**Stated goal:**
Copy exactly, and only, the lines below from the first through the one containing "COL = S.collection", both included; pictures are omitted.

**Data lines:**
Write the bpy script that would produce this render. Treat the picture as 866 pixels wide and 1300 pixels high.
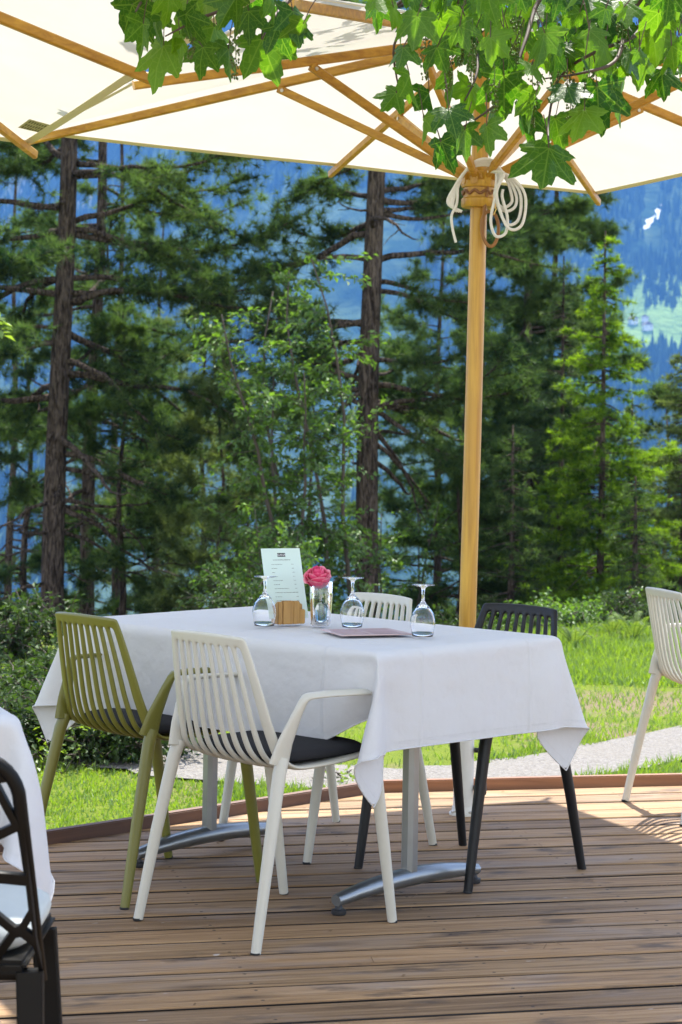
import bpy, bmesh, math, random
import numpy as np
from mathutils import Vector, Matrix, Euler
R = math.radians
random.seed(7)
for o in list(bpy.data.objects): bpy.data.objects.remove(o)
S = bpy.context.scene
COL = S.collection

# ------------------------------------------------------------------ camera, sky, sun, exposure
cam = bpy.data.cameras.new('camera'); camo = bpy.data.objects.new('camera', cam); COL.objects.link(camo)
CAM_H = 1.3315
cam.sensor_fit = 'AUTO'; cam.sensor_width = 36; cam.lens = 36*2556.49/1300
cam.shift_y = -(650-557.55)/1300
cam.clip_start = .05; cam.clip_end = 12000
camo.matrix_world = Matrix.Translation((0, 0, CAM_H)) @ Matrix.Rotation(R(90), 4, 'X') @ Matrix.Rotation(R(.979), 4, 'Z')
cam.dof.use_dof = True; cam.dof.focus_distance = 5.85; cam.dof.aperture_fstop = 9.0
S.camera = camo
SUN = Vector((.32, 1.37, 2.41)).normalized()
W = bpy.data.worlds.new('World'); S.world = W; W.use_nodes = True
nt = W.node_tree; nt.nodes.clear()
sky = nt.nodes.new('ShaderNodeTexSky'); sky.sky_type = 'NISHITA'; sky.sun_disc = False
sky.sun_elevation = math.asin(SUN.z); sky.sun_rotation = math.atan2(SUN.x, SUN.y)
sky.altitude = 900; sky.air_density = 1.0; sky.dust_density = .6; sky.ozone_density = 1.0
bg = nt.nodes.new('ShaderNodeBackground'); bg.inputs['Strength'].default_value = .15
wo = nt.nodes.new('ShaderNodeOutputWorld')
hs = nt.nodes.new('ShaderNodeHueSaturation'); hs.inputs['Saturation'].default_value = .42      # sky desaturated to take the blue out of the shade
nt.links.new(sky.outputs[0], hs.inputs['Color']); nt.links.new(hs.outputs[0], bg.inputs[0]); nt.links.new(bg.outputs[0], wo.inputs[0])
sl = bpy.data.lights.new('sun', 'SUN'); sl.energy = 5.0; sl.angle = R(.53); sl.color = (1, .95, .86)
slo = bpy.data.objects.new('sun', sl); COL.objects.link(slo)
slo.rotation_euler = SUN.to_track_quat('Z', 'Y').to_euler(); slo.location = (4, 16, 30)
S.view_settings.view_transform = 'Standard'; S.view_settings.look = 'None'
S.view_settings.exposure = 1.85; S.view_settings.gamma = 1; S.view_settings.use_curve_mapping = False
S.render.engine = 'CYCLES'
cy = S.cycles
cy.use_denoising = True; cy.denoiser = 'OPENIMAGEDENOISE'
cy.max_bounces = 10; cy.diffuse_bounces = 4; cy.glossy_bounces = 4; cy.transmission_bounces = 10; cy.transparent_max_bounces = 12
cy.volume_bounces = 0; cy.sample_clamp_indirect = 8; cy.blur_glossy = 1.0

# ------------------------------------------------------------------ material helpers
class G:
    def __init__(s, name):
        s.m = bpy.data.materials.new(name); s.m.use_nodes = True
        s.t = s.m.node_tree; s.t.nodes.clear()
        s.out = s.t.nodes.new('ShaderNodeOutputMaterial')
    def n(s, typ, **kw):
        nd = s.t.nodes.new('ShaderNode'+typ)
        for k, v in kw.items():
            if k.startswith('i_'):
                key = k[2:].replace('_', ' ')
                inp = nd.inputs[int(key)] if key.isdigit() else nd.inputs[key]
                s.put(inp, v)
            else: setattr(nd, k, v)
        return nd
    def put(s, inp, v):
        if isinstance(v, bpy.types.NodeSocket): s.t.links.new(v, inp)
        elif isinstance(v, bpy.types.Node): s.t.links.new(v.outputs[0], inp)
        else:
            if hasattr(inp.default_value, '__len__') and isinstance(v, (int, float)): v = (v,)*len(inp.default_value)
            if hasattr(inp.default_value, '__len__') and len(inp.default_value) == 4 and len(v) == 3: v = (*v, 1)
            inp.default_value = v
    def obj(s): return s.n('TexCoord').outputs['Object']
    def scale(s, vec, sc, loc=(0, 0, 0), rot=(0, 0, 0)):
        return s.n('Mapping', i_Vector=vec, i_Scale=sc, i_Location=loc, i_Rotation=rot).outputs[0]
    def noise(s, vec, sc, det=4, rough=.55, dist=0):
        return s.n('TexNoise', i_Vector=vec, i_Scale=sc, i_Detail=det, i_Roughness=rough, i_Distortion=dist).outputs['Fac']
    def ramp(s, fac, stops):
        nd = s.n('ValToRGB', i_Fac=fac); e = nd.color_ramp.elements
        while len(e) < len(stops): e.new(.5)
        for k, (p, c) in enumerate(stops):
            e[k].position = p; e[k].color = (*c, 1) if hasattr(c, '__len__') else (c, c, c, 1)
        return nd.outputs[0]
    def mix(s, f, a, b, mode='MIX'):
        nd = s.n('MixRGB', blend_type=mode); s.put(nd.inputs[0], f); s.put(nd.inputs[1], a); s.put(nd.inputs[2], b)
        return nd.outputs[0]
    def math(s, op, a, b=0., c=None):
        nd = s.n('Math', operation=op); s.put(nd.inputs[0], a); s.put(nd.inputs[1], b)
        if c is not None: s.put(nd.inputs[2], c)
        return nd.outputs[0]
    def bump(s, h, st=.3, d=.01): return s.n('Bump', i_Height=h, i_Strength=st, i_Distance=d).outputs[0]
    def pr(s, **kw): return s.n('BsdfPrincipled', **kw)
    def done(s, sh, vol=None):
        s.put(s.out.inputs['Surface'], sh)
        return s.m

def plain(name, c, rough=.5, metal=0, var=.08, vs=20, bump=.05, spec=.5, bs=None):
    g = G(name); o = g.obj()
    f = g.noise(o, vs)
    col = g.mix(f, [x*(1-var) for x in c], [min(1, x*(1+var)) for x in c])
    b = g.bump(g.noise(o, bs or vs*12, 3), bump, .002)
    return g.done(g.pr(i_Base_Color=col, i_Roughness=g.math('MULTIPLY_ADD', f, .2, rough-.1), i_Metallic=metal, i_Normal=b, i_Specular_IOR_Level=spec))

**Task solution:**
Write the bpy script that would produce this render. Treat the picture as 866 pixels wide and 1300 pixels high.
import bpy, bmesh, math, random
import numpy as np
from mathutils import Vector, Matrix, Euler
R = math.radians
random.seed(7)
for o in list(bpy.data.objects): bpy.data.objects.remove(o)
S = bpy.context.scene
COL = S.collection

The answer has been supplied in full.